Eventually, the city’s manic rate of consumption starts to seem normal. Problem is, it’s not. As the lead story of the English-language daily South China Morning Post announced today, Hong Kong generates more trash per capita than any other place in the world. It’s kind of a remarkable accomplishment when you think about how small this city is compared to say, Norway, the runner up on the OECD study of 30 economies’ waste that placed Asia’s International City at the top.

Seven million Hong Kongers generated a total of 6.45 million tons of waste in 2009, which, on a per capita basis, breaks down to 2000 pounds (921 kg) of municipal solid waste per person. (Excluding construction and hazardous waste.) There’s only one thing to say about that. Aiyahhhh.

How do we beat other regional, packaging-happy places like Japan (900 pounds per capita) and South Korea (837 pounds) by more than double? As SCMP reporter Cheung Chi-fai writes, roughly half the waste that goes into the SAR’s landfills  comes from households, and a little less than half of that sum is food waste.

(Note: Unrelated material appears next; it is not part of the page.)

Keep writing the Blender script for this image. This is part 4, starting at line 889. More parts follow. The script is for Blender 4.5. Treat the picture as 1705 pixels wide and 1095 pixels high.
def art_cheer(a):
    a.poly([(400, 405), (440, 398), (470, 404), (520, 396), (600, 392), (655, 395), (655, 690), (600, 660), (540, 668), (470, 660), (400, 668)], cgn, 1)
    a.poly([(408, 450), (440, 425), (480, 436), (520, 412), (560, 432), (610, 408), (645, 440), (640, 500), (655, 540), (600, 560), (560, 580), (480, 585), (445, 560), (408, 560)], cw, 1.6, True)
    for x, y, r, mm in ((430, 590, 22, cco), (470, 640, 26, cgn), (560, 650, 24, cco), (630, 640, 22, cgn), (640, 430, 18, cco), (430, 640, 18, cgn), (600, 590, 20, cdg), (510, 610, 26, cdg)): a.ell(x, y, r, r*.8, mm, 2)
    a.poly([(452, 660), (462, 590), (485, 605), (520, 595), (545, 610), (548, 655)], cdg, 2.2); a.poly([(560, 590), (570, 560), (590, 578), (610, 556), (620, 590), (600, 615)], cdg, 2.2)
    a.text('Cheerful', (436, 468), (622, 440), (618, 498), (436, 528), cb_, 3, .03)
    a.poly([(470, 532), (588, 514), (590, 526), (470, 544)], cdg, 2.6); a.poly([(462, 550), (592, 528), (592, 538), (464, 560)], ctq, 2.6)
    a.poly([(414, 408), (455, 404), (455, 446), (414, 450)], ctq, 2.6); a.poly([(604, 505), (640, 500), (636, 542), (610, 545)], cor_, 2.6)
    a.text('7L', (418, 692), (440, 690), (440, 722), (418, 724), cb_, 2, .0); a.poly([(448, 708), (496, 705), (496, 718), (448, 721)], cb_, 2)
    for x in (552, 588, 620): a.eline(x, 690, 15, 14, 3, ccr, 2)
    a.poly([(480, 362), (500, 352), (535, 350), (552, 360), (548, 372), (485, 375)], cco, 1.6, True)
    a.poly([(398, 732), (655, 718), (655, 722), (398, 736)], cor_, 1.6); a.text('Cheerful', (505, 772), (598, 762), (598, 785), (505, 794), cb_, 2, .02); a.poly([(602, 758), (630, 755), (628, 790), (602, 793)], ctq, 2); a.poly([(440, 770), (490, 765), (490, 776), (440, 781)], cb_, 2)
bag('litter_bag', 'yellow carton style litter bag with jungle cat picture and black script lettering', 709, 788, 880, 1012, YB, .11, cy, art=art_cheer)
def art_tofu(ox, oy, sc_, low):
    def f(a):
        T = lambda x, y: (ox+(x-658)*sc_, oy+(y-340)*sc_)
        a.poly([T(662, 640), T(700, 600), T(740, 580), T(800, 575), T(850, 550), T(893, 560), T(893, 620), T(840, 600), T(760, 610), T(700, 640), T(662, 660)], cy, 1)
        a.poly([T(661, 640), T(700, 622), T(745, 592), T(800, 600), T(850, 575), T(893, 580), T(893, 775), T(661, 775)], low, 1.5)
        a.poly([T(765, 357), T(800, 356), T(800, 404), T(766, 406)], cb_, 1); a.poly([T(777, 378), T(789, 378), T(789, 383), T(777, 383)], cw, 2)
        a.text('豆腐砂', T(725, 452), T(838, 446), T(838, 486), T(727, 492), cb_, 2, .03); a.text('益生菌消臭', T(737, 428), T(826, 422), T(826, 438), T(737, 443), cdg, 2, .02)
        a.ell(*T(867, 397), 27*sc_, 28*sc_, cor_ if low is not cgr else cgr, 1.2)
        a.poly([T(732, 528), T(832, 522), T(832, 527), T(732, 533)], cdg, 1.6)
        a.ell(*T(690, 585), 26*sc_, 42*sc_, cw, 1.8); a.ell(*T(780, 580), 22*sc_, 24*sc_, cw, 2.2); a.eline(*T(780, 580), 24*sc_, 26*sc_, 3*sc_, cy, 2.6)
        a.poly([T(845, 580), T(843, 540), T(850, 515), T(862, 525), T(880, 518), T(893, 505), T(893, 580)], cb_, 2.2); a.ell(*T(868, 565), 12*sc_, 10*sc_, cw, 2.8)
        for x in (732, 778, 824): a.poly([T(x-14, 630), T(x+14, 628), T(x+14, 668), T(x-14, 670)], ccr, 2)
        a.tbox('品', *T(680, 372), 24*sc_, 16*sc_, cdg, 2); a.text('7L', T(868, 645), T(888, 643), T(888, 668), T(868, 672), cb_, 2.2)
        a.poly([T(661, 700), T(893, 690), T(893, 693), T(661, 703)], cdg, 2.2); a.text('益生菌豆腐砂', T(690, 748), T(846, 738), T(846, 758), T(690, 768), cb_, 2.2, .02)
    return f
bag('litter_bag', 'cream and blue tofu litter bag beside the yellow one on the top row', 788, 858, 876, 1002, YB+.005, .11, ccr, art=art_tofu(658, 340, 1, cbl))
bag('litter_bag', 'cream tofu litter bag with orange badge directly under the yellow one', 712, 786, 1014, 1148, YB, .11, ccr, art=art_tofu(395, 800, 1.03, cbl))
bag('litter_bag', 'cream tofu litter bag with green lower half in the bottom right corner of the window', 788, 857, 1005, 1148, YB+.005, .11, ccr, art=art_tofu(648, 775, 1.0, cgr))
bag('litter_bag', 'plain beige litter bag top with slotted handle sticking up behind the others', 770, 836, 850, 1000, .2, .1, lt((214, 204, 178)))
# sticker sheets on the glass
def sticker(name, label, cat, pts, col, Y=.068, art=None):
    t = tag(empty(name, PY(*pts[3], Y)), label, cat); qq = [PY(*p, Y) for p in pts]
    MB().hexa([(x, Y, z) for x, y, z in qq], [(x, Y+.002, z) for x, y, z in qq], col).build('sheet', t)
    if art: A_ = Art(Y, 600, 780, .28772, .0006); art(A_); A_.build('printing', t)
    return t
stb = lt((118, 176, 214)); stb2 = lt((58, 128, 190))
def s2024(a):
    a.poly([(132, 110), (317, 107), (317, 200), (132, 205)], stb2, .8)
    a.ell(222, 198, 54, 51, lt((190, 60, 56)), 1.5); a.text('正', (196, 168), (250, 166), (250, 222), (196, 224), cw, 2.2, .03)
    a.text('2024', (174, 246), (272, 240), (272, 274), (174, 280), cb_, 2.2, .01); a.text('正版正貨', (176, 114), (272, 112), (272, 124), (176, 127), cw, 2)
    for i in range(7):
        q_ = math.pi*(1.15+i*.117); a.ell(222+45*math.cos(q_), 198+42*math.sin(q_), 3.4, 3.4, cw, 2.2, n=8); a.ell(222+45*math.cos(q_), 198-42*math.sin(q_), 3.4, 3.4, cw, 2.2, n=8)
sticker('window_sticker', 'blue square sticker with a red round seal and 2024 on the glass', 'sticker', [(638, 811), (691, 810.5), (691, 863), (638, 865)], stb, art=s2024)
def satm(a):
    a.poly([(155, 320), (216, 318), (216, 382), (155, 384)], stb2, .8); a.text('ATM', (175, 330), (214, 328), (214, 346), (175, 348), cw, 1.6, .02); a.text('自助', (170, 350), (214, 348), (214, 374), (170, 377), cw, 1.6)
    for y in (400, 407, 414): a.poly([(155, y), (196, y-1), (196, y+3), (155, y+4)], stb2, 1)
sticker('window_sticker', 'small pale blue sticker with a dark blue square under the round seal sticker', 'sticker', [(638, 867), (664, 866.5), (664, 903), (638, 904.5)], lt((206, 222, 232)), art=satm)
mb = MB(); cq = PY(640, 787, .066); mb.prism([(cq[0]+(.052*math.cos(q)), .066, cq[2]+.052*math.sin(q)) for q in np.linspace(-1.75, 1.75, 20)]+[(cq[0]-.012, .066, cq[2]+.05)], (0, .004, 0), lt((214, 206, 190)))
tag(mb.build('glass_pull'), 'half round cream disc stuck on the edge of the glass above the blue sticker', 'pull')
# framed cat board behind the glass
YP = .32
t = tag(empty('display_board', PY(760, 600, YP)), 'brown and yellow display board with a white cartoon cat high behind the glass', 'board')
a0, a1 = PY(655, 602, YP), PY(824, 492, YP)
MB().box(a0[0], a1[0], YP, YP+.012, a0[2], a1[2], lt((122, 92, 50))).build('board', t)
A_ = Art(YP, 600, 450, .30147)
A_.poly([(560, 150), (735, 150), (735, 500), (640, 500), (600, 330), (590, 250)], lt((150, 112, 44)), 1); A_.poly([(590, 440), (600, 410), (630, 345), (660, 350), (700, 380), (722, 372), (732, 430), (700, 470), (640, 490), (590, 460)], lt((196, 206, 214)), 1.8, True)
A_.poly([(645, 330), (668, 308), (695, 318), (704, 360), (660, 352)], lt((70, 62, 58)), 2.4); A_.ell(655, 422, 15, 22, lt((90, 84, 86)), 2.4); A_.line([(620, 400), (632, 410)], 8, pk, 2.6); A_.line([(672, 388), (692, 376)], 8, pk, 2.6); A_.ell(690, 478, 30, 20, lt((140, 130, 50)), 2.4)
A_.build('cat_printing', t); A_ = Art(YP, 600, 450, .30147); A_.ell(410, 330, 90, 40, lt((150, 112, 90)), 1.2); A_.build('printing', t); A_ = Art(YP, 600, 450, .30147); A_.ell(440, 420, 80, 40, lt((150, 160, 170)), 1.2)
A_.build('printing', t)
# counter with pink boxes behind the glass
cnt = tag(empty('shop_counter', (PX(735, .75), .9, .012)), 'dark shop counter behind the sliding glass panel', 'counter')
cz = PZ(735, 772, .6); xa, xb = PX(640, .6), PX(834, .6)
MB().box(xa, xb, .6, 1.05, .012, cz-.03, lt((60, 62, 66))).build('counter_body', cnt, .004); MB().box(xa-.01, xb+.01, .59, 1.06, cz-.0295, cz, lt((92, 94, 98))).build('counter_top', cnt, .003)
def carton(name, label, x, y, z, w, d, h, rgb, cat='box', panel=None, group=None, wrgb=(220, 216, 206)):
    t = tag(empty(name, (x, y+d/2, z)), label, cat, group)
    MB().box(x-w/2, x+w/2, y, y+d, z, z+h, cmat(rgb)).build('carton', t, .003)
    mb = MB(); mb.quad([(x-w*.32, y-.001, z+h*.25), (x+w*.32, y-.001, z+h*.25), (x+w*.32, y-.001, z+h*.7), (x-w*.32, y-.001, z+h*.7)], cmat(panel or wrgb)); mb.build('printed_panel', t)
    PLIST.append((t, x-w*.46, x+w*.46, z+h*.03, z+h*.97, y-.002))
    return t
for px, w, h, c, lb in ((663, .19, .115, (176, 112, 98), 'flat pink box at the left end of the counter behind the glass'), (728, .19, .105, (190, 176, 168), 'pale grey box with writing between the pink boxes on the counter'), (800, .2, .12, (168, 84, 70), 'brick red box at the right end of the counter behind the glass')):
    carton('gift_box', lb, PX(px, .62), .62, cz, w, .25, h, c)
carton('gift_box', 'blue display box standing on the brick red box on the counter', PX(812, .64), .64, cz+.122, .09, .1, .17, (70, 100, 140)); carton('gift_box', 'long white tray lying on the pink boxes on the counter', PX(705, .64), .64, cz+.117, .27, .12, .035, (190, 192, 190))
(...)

The city, widely known for its love affair with food,  has been struggling for years over what to do with its ever-increasing mounds of leftovers. Some restaurants have gone so far in the past as to fine customers who don’t finish what’s on their plate; others use on-site recyclers to treat organic waste.

Food waste is hardly unique to Hong Kong. In 2009, the U.N. estimated that over half the food produced across the world today is lost in our inefficient food chain from production to consumption, leaving so many bellies empty and so many plates too full.

But because of Hong Kong’s small size and big population, there’s nowhere to put it. About half the city’s waste is recycled. The other half goes exclusively to three main landfills — the only form of disposal after incineration halted 13 years ago — that occupy over 650 acres of precious space here. Those landfills are filling up fast, but the government has yet to settle on where to build new ones or where to put the two incinerators it proposes to install to stem the garbage tide.

But incineration, while widely used in many crowded, land-poor parts of the world, is a hard sell in a city that is already beleaguered by bad air. Though proponents of incineration say that new technologies have made it cleaner, that it is a source of energy, and that, perhaps more to the point, there is no other choice, residents in neighborhoods that have been proposed as sites for burning trash are none too pleased. (Read more about the incinerator versus landfill debate.)

My bet is that we’ll find out what’s next once the landfills are full. Until then, Hong Kong would do well to remember its three Rs, and make a collective promise that even though we all embrace the reduce-reuse-recycle ethos, we’ll never let anything like I Am Not A Plastic Bag happen to us ever, ever again.